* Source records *
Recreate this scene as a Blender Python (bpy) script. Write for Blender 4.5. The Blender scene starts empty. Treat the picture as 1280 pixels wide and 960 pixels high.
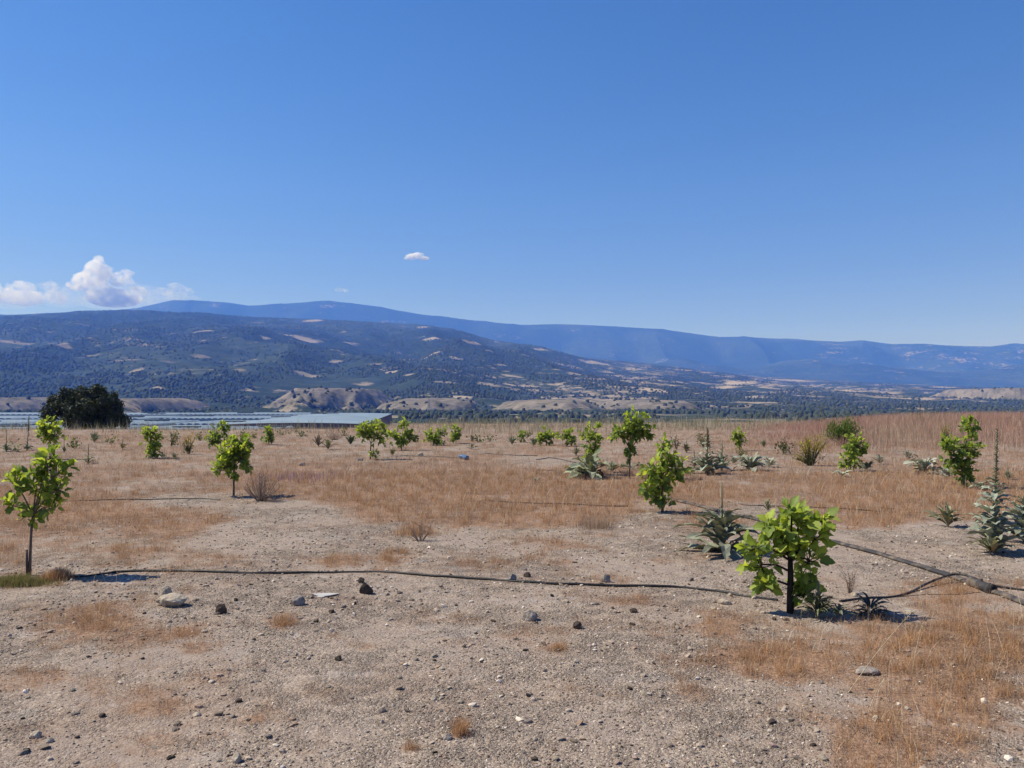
import bpy, math, random
import numpy as np
from math import radians as R, pi, sin, cos
from mathutils import Vector

random.seed(7)
rng = np.random.default_rng(11)
S = bpy.context.scene
COL = S.collection

# ------------------------------------------------------------------ helpers
def tag(o, label=None, cat=None, group=None, kind=None):
    if label: o['label'] = label
    if cat: o['category'] = cat
    if group: o['group'] = group
    if kind: o['kind'] = kind
    return o

def mesh_obj(name, V, faces, mats, parent=None, col=None, attrs=None, mat_idx=None, smooth=False, loc=None):
    """V (n,3); faces = list of index arrays (m,k)."""
    V = np.asarray(V, dtype=np.float32)
    faces = [np.asarray(f, dtype=np.int32) for f in faces if len(f)]
    me = bpy.data.meshes.new(name)
    me.vertices.add(len(V)); me.vertices.foreach_set('co', V.ravel())
    nl = sum(f.size for f in faces); npoly = sum(len(f) for f in faces)
    me.loops.add(nl); me.loops.foreach_set('vertex_index', np.concatenate([f.ravel() for f in faces]))
    tot = np.concatenate([np.full(len(f), f.shape[1], dtype=np.int32) for f in faces])
    st = np.concatenate([[0], np.cumsum(tot)[:-1]]).astype(np.int32)
    me.polygons.add(npoly)
    me.polygons.foreach_set('loop_start', st)
    me.polygons.foreach_set('loop_total', tot)
    me.polygons.foreach_set('use_smooth', np.full(npoly, smooth, dtype=bool))
    if not isinstance(mats, (list, tuple)): mats = [mats]
    for m in mats: me.materials.append(m)
    if mat_idx is not None: me.polygons.foreach_set('material_index', np.asarray(mat_idx, dtype=np.int32))
    me.update(calc_edges=True)
    if col is not None:
        a = me.attributes.new('Col', 'FLOAT_COLOR', 'POINT')
        c = np.ones((len(V), 4), dtype=np.float32); c[:, :3] = col
        a.data.foreach_set('color', c.ravel())
    for k, v in (attrs or {}).items():
        a = me.attributes.new(k, 'FLOAT', 'POINT')
        a.data.foreach_set('value', np.asarray(v, dtype=np.float32).ravel())
    o = bpy.data.objects.new(name, me); COL.objects.link(o)
    if parent is not None: o.parent = parent
    if loc is not None: o.location = loc
    return o

def empty(name, loc):
    o = bpy.data.objects.new(name, None); COL.objects.link(o)
    o.empty_display_size = .1
    o.location = loc
    return o

class MB:
    def __init__(s): s.V = []; s.T = []; s.Q = []; s.C = []; s.n = 0
    def add(s, V, T=None, Q=None, col=None):
        V = np.asarray(V, dtype=np.float64).reshape(-1, 3)
        if T is not None and len(T): s.T.append(np.asarray(T, dtype=np.int64) + s.n)
        if Q is not None and len(Q): s.Q.append(np.asarray(Q, dtype=np.int64) + s.n)
        s.V.append(V)
        c = np.ones((len(V), 3)) * (np.asarray(col) if col is not None else 1.0)
        s.C.append(c); s.n += len(V)
    def tube(s, P, rad, sides=6, col=None, cap=True):
        P = np.asarray(P, float); n = len(P)
        rad = np.ones(n) * np.asarray(rad, float)
        Tn = np.gradient(P, axis=0); Tn /= np.linalg.norm(Tn, axis=1)[:, None] + 1e-9
        ref = np.array([0.13, 0.31, 0.94]) if abs(Tn[0, 2]) < .8 else np.array([1., .1, 0.])
        V = []
        for i in range(n):
            a = np.cross(Tn[i], ref); a /= np.linalg.norm(a) + 1e-9
            b = np.cross(Tn[i], a)
            for k in range(sides):
                t = 2 * pi * k / sides
                V.append(P[i] + rad[i] * (a * cos(t) + b * sin(t)))
        Q = []
        for i in range(n - 1):
            for k in range(sides):
                k2 = (k + 1) % sides
                Q.append((i * sides + k, i * sides + k2, (i + 1) * sides + k2, (i + 1) * sides + k))
        T = []
        if cap:
            V.append(P[0]); V.append(P[-1]); c0 = n * sides
            for k in range(sides):
                k2 = (k + 1) % sides
                T.append((c0, k2, k)); T.append((c0 + 1, (n - 1) * sides + k, (n - 1) * sides + k2))
        s.add(V, T, Q, col)
    def box(s, c, h, col=None, rz=0.0):
        x, y, z = h
        v = np.array([(-x, -y, -z), (x, -y, -z), (x, y, -z), (-x, y, -z), (-x, -y, z), (x, -y, z), (x, y, z), (-x, y, z)], float)
        if rz:
            M = np.array([[cos(rz), -sin(rz), 0], [sin(rz), cos(rz), 0], [0, 0, 1]]); v = v @ M.T
        s.add(v + np.asarray(c), None, [(0, 3, 2, 1), (4, 5, 6, 7), (0, 1, 5, 4), (1, 2, 6, 5), (2, 3, 7, 6), (3, 0, 4, 7)], col)
    def build(s, name, mats, parent=None, smooth=False, loc=None, usecol=True):
        F = []
        if s.T: F.append(np.concatenate(s.T))
        if s.Q: F.append(np.concatenate(s.Q))
        return mesh_obj(name, np.concatenate(s.V), F, mats, parent, col=np.concatenate(s.C) if usecol else None, smooth=smooth, loc=loc)

# value noise ------------------------------------------------------
def _hash(ix, iy, seed):
    h = (ix.astype(np.int64) * 374761393 + iy.astype(np.int64) * 668265263 + seed * 1274126177) & 0xFFFFFFFF
    h = ((h ^ (h >> 13)) * 1274126177) & 0xFFFFFFFF
    h = (h ^ (h >> 16)) & 0xFFFFFFFF
    return h / 4294967295.0
def vnoise(x, y, seed=0):
    x = np.asarray(x, float); y = np.asarray(y, float)
    xi = np.floor(x); yi = np.floor(y); fx = x - xi; fy = y - yi
    fx = fx * fx * fx * (fx * (fx * 6 - 15) + 10); fy = fy * fy * fy * (fy * (fy * 6 - 15) + 10)
    a = _hash(xi, yi, seed); b = _hash(xi + 1, yi, seed); c = _hash(xi, yi + 1, seed); d = _hash(xi + 1, yi + 1, seed)
    return (a + (b - a) * fx) * (1 - fy) + (c + (d - c) * fx) * fy
def fbm(x, y, oct=4, seed=0, gain=.5):
    s = 0; a = 1; t = 0
    for i in range(oct):
        s = s + a * vnoise(x * 2 ** i + 17.3 * i, y * 2 ** i - 9.1 * i, seed + i); t += a; a *= gain
    return s / t          # 0..1
def sstep(x, a, b):
    t = np.clip((np.asarray(x, float) - a) / (b - a), 0, 1); return t * t * (3 - 2 * t)

# ------------------------------------------------------------------ camera
F = 960.0; EYE = 1.6; PITCH = math.atan(20 / 960)
cam = bpy.data.cameras.new('camera'); camo = bpy.data.objects.new('camera', cam); COL.objects.link(camo)
cam.sensor_width = 36; cam.lens = 36 * F / 1280; cam.clip_start = .05; cam.clip_end = 200000
camo.location = (0, 0, EYE); camo.rotation_euler = (pi / 2 + PITCH, 0, 0); S.camera = camo

def ray(px, row):
    dx = (px - 640) / F; dy = (480 - row) / F
    d = np.array([dx, cos(PITCH) - dy * sin(PITCH), sin(PITCH) + dy * cos(PITCH)])
    return d / d[1]

# ------------------------------------------------------------------ terrain functions
def ground_z(x, Y, detail=True):
    x = np.asarray(x, float); Y = np.asarray(Y, float)
    u = x / np.maximum(Y, 4.0)
    Ye = 41 + 11 * sstep(u, -.25, -.08)
    down = np.maximum(Y - Ye, 0)
    z = -0.016 * np.maximum(down - 0, 0) ** 1.6
    z = np.maximum(z, -16 - 0 * Y)
    z = z + (0.52 * sstep(u, .22, .62) + .12 * sstep(u, .05, .3)) * sstep(Y, 20, 33) * (1 - sstep(Y, 36, 60))
    z = z + .10 * (fbm(x / 4.2, Y / 4.2, 3, 5) - .5) * sstep(Y, 1, 8) * (1 - sstep(Y, 60, 90))
    if detail:
        n = .022 * (fbm(x / .45, Y / .45, 3, 23) - .5)
        z = z + n * (1 - sstep(Y, 25, 45))
    return z

_Ys = np.concatenate([np.arange(2.5, 20, .02), np.arange(20, 58, .05)])
def at(px, row):
    d = ray(px, row)
    g = ground_z(d[0] * _Ys, _Ys, False)
    below = EYE + d[2] * _Ys < g
    i = int(np.argmax(below)) if below.any() else len(_Ys) - 1
    Y = _Ys[i]
    return np.array([d[0] * Y, Y, float(ground_z(d[0] * Y, Y))])
def at_depth(px, Y):
    x = (px - 640) / F * Y
    return np.array([x, Y, float(ground_z(x, Y))])

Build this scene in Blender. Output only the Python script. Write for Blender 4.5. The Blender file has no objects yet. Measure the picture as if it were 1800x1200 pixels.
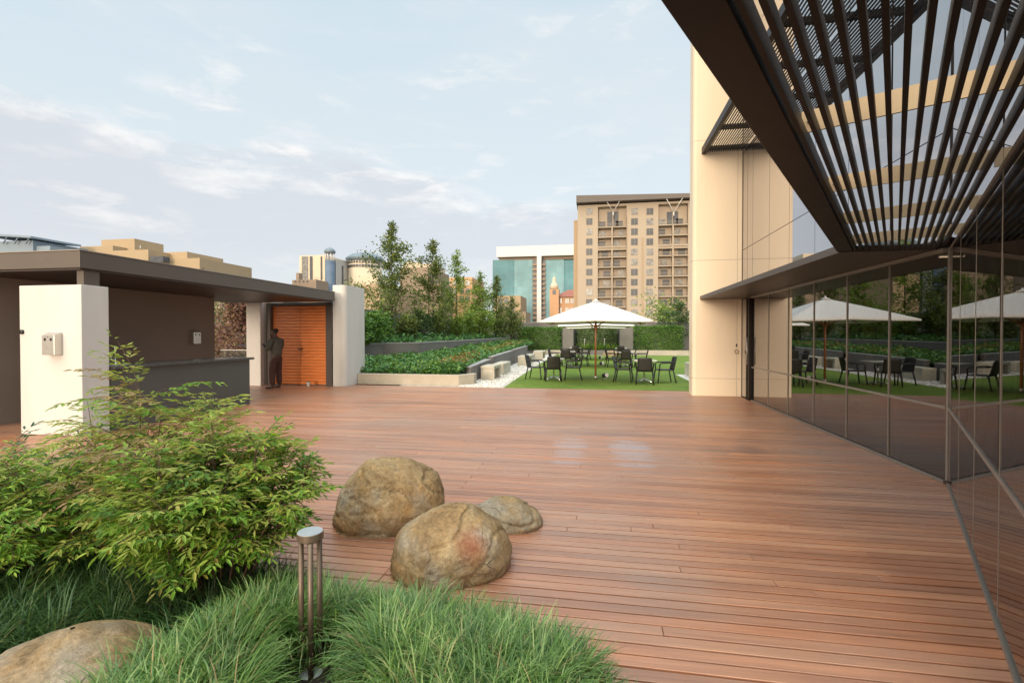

* Work to do *
In the entries above, find each line with the word "Blender" and show it.

* The solution *
Recreate this scene as a Blender Python (bpy) script. Write for Blender 4.5. The Blender scene starts empty. Treat the picture as 1280 pixels wide and 960 pixels high.
Build this scene in Blender. Output only the Python script. Write for Blender 4.5. The Blender file has no objects yet. Measure the picture as if it were 1800x1200 pixels.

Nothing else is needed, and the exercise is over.